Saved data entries
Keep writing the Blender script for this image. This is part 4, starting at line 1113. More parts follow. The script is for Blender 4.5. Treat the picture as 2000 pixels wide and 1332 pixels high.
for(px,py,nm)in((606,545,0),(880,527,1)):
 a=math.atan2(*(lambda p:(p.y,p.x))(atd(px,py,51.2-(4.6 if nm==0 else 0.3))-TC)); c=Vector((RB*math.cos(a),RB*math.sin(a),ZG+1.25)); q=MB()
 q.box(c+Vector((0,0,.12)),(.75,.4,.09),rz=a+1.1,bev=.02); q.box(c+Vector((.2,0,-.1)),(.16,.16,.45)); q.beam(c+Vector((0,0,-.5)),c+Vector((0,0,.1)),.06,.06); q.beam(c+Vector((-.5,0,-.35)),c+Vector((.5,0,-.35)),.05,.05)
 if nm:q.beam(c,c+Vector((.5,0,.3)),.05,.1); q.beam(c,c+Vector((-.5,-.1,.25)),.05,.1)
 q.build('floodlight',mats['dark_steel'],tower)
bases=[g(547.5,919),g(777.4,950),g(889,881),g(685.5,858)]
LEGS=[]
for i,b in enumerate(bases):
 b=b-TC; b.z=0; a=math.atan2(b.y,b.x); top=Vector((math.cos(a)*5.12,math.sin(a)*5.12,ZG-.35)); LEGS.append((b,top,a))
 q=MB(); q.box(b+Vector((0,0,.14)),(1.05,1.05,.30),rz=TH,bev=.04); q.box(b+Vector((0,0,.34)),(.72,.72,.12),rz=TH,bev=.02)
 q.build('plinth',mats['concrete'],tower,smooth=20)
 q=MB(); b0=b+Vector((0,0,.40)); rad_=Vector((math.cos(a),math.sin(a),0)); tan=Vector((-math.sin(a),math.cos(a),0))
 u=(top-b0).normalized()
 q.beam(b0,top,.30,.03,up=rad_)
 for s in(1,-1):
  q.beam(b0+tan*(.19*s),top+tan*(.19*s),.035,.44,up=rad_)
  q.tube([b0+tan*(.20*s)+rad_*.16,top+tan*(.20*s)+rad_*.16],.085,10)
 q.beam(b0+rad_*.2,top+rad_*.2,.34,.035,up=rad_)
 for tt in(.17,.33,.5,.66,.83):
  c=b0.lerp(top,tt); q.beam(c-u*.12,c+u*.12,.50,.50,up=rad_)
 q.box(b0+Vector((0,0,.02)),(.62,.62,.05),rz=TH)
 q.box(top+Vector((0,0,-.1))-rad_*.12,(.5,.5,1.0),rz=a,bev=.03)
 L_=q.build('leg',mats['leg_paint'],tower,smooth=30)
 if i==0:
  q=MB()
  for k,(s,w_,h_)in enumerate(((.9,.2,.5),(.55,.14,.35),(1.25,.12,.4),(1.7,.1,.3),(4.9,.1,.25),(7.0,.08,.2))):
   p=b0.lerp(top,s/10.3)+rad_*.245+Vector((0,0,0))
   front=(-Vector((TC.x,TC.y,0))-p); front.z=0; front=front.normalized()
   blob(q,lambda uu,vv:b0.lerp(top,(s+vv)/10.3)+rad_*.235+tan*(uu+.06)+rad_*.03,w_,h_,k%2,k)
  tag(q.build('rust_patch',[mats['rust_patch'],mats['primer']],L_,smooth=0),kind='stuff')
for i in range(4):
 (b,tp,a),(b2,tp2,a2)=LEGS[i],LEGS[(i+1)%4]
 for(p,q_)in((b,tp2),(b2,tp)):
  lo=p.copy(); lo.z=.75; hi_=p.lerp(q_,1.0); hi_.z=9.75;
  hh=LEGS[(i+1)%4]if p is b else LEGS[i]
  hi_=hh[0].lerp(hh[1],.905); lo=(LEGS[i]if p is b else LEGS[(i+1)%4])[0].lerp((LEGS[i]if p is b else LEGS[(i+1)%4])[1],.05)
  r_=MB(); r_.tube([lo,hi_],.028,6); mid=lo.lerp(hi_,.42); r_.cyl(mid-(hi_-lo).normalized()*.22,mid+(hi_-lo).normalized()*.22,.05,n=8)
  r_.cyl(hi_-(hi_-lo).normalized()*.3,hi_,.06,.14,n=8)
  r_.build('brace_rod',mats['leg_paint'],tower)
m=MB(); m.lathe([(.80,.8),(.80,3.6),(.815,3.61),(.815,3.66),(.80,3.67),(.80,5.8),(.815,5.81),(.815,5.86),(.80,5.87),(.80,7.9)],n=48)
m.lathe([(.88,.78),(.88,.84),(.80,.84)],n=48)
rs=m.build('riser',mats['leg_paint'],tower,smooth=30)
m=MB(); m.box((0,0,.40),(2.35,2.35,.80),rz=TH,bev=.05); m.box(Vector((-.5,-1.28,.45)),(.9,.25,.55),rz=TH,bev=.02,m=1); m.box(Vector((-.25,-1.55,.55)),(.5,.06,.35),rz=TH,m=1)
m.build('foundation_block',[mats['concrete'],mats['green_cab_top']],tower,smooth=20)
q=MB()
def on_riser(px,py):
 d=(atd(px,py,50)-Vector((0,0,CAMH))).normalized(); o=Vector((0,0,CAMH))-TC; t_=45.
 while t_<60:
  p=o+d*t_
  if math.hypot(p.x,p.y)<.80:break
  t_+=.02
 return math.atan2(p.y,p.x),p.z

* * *

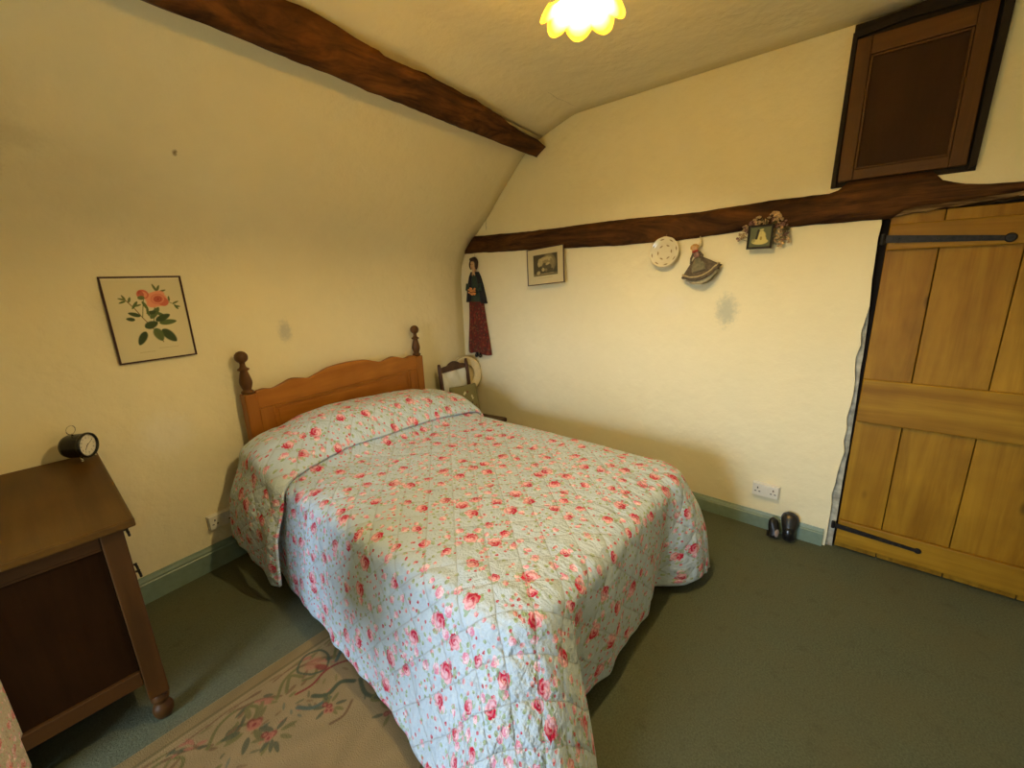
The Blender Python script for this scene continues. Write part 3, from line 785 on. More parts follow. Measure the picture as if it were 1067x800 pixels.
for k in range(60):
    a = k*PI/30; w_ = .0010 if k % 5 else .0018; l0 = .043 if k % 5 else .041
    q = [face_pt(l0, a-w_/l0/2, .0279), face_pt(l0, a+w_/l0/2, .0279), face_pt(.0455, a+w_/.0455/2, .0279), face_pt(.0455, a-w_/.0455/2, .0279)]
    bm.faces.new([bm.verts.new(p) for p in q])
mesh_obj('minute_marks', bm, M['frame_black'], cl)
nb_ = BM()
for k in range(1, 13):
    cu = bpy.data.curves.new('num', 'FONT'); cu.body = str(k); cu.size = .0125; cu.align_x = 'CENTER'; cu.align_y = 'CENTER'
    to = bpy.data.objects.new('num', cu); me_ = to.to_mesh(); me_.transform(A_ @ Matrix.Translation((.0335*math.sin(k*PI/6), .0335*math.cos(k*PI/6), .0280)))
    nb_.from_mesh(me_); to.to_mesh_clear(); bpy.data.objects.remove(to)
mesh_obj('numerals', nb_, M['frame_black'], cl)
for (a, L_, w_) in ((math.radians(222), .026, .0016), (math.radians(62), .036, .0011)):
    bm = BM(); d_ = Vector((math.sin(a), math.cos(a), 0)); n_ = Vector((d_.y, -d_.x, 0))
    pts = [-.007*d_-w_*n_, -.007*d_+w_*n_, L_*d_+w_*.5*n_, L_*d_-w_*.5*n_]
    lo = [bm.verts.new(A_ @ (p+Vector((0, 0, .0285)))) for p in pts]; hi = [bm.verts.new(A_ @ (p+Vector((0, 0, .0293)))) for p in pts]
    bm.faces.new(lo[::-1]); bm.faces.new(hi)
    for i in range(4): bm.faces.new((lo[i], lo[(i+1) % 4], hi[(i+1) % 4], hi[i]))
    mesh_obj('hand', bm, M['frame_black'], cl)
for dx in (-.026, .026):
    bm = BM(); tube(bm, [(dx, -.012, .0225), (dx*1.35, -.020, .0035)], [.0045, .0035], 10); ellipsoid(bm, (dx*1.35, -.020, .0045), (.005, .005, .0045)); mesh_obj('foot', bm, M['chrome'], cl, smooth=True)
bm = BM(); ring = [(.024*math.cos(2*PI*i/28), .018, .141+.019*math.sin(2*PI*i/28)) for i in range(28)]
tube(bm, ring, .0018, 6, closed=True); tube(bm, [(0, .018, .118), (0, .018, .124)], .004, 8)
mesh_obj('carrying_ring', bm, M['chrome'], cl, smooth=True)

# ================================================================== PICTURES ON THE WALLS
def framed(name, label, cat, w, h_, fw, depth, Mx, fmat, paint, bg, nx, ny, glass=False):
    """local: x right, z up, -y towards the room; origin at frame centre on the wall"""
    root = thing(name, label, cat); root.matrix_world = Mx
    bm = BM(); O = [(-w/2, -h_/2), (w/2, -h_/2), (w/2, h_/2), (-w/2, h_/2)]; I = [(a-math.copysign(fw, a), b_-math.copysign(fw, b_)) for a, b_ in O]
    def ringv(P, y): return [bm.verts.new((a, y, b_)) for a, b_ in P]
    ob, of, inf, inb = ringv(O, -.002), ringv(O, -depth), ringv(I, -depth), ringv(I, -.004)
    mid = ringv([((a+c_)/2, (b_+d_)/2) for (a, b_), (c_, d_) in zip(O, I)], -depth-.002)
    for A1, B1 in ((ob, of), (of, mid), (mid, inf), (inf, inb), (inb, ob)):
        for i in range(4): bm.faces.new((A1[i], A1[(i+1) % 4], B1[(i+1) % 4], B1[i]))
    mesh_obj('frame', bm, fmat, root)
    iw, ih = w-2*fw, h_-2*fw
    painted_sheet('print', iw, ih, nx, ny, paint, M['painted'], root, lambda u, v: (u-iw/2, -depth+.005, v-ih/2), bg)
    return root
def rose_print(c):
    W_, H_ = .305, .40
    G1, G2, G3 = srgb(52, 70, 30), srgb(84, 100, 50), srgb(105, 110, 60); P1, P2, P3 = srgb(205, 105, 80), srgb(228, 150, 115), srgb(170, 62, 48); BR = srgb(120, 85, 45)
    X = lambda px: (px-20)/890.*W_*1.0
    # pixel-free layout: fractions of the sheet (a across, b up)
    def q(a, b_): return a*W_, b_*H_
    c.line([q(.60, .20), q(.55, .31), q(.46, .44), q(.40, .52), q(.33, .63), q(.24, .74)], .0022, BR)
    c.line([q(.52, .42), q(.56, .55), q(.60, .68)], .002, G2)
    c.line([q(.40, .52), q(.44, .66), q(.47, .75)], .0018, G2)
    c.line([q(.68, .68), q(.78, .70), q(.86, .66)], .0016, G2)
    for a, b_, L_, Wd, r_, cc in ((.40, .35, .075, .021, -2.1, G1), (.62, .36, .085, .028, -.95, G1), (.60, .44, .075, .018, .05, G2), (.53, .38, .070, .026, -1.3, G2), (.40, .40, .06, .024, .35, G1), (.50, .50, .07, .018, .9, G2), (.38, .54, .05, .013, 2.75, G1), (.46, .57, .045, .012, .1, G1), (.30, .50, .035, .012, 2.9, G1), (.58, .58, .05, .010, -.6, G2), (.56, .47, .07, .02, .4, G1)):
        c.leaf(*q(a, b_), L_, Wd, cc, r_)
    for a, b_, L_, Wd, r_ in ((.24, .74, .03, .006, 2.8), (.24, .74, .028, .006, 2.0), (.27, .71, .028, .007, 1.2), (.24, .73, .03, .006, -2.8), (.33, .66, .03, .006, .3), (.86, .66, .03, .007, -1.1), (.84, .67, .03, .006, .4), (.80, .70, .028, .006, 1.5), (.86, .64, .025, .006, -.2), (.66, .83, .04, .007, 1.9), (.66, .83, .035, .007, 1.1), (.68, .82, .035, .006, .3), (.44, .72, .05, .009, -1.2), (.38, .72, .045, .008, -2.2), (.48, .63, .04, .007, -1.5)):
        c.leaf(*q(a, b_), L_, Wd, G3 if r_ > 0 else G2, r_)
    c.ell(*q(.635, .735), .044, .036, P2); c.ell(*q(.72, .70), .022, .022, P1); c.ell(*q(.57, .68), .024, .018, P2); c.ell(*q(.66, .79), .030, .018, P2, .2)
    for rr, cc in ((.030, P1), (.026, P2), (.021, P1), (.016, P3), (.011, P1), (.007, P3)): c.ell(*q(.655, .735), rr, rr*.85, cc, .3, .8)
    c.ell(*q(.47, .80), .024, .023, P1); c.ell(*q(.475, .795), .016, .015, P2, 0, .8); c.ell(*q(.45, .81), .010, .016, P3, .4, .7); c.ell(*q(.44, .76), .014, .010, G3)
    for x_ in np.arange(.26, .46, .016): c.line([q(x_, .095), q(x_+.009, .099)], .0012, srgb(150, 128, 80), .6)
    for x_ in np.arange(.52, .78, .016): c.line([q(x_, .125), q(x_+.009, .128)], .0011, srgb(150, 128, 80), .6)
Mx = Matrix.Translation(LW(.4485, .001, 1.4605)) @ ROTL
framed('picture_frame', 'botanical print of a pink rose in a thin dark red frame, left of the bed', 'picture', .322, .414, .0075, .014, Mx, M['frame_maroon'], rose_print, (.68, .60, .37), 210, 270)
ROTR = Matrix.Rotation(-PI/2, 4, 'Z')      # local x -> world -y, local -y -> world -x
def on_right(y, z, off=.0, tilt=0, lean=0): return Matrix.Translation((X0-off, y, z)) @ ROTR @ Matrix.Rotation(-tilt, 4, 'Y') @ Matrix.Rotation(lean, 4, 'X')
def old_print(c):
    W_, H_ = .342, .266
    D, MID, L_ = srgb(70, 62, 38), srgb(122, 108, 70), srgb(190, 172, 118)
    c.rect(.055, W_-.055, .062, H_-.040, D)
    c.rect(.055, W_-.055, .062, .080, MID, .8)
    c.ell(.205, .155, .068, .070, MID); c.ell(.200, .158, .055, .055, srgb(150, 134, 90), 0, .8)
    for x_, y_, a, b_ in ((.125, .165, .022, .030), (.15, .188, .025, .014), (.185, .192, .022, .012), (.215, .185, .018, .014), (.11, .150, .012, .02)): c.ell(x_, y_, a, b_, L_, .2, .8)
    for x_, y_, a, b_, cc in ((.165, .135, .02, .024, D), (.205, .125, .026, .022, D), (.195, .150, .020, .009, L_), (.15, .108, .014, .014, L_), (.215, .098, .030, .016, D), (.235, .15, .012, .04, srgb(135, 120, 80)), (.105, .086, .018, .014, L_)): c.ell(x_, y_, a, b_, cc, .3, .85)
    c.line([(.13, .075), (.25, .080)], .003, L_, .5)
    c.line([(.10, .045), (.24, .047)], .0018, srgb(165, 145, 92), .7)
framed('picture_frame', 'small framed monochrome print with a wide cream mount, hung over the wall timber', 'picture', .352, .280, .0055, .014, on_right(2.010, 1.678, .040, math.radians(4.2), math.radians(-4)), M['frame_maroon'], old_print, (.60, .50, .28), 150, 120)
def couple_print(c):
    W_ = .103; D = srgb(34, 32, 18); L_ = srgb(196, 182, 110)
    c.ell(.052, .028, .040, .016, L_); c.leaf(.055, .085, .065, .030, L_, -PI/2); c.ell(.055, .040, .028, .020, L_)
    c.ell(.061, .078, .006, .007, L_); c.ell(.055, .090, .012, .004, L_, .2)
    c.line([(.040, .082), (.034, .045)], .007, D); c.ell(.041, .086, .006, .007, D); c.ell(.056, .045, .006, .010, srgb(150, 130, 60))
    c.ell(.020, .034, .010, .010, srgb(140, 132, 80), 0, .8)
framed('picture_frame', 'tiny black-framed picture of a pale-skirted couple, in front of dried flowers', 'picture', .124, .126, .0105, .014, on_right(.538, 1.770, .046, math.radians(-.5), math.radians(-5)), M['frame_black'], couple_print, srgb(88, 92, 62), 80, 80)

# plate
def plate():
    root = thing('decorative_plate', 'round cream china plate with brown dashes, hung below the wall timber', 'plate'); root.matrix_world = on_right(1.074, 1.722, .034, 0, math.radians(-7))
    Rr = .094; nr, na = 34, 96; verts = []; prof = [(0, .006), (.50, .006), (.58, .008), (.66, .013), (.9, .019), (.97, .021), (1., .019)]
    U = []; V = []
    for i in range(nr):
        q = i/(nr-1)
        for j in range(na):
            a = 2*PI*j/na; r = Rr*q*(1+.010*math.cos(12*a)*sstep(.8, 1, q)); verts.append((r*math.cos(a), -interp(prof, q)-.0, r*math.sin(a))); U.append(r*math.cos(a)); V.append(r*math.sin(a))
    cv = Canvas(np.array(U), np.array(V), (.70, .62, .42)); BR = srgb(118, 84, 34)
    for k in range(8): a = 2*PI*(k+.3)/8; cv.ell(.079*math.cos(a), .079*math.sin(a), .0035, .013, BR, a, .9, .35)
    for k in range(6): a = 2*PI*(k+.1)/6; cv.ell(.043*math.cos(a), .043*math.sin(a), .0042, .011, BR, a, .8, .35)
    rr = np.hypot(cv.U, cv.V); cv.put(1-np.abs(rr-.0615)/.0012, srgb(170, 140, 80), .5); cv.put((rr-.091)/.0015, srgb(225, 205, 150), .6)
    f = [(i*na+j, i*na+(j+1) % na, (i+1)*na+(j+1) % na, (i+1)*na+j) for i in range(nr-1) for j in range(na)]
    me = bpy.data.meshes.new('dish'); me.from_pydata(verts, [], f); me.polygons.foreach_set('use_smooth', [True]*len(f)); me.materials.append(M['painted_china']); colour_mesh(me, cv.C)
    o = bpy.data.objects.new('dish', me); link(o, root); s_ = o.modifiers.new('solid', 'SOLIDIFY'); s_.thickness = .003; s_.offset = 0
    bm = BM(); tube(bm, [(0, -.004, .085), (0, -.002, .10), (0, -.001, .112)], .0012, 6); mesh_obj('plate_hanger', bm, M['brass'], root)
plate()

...

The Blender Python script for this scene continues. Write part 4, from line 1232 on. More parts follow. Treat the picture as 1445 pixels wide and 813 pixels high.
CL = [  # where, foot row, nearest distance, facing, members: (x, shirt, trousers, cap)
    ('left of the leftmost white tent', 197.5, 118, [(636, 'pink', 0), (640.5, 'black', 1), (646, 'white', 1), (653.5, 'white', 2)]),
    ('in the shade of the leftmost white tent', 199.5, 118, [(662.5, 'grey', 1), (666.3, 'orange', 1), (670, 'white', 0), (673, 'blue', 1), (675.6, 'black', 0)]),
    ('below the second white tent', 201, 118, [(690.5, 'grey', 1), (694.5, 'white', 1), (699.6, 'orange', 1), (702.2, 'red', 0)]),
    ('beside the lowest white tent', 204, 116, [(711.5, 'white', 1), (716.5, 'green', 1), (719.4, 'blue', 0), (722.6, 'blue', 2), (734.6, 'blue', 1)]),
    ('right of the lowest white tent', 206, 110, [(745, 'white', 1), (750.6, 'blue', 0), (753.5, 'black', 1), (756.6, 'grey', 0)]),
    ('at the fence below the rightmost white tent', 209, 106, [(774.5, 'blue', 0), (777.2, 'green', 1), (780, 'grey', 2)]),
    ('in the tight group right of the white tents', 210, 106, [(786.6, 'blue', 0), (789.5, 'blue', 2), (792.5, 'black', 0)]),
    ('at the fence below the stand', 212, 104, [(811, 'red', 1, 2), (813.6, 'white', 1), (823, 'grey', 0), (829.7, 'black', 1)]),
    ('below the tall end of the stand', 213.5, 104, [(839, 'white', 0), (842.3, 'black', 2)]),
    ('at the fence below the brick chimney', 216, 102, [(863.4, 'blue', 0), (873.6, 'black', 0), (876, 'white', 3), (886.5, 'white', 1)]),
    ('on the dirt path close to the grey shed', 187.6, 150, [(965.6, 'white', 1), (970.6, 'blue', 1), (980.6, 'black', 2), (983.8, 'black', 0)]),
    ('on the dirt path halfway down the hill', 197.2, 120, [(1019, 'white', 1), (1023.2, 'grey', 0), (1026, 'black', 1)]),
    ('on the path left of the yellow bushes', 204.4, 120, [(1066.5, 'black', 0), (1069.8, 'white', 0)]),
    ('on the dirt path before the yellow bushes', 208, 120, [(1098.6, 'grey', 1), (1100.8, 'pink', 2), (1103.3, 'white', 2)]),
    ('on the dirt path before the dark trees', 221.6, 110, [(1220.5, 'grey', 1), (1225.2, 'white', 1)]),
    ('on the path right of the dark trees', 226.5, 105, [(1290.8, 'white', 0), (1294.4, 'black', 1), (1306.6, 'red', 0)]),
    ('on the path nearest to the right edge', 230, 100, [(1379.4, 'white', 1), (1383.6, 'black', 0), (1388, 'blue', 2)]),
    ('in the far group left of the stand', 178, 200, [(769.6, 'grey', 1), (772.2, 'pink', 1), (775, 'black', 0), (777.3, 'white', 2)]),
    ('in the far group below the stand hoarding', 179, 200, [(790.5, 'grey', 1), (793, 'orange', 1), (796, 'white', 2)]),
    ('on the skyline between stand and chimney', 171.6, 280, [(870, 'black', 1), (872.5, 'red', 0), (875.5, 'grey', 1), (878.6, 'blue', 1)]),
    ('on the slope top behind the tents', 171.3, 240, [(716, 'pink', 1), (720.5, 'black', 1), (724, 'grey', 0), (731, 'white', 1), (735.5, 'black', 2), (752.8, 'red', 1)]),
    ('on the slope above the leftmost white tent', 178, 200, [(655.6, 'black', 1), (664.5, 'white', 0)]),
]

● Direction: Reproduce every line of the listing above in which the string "high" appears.

● Problem solution:
Keep writing the Blender script for this image. This is part 4, starting at line 1113. More parts follow. The script is for Blender 4.5. Treat the picture as 2000 pixels wide and 1332 pixels high.
The Blender Python script for this scene continues. Write part 4, from line 1232 on. More parts follow. Treat the picture as 1445 pixels wide and 813 pixels high.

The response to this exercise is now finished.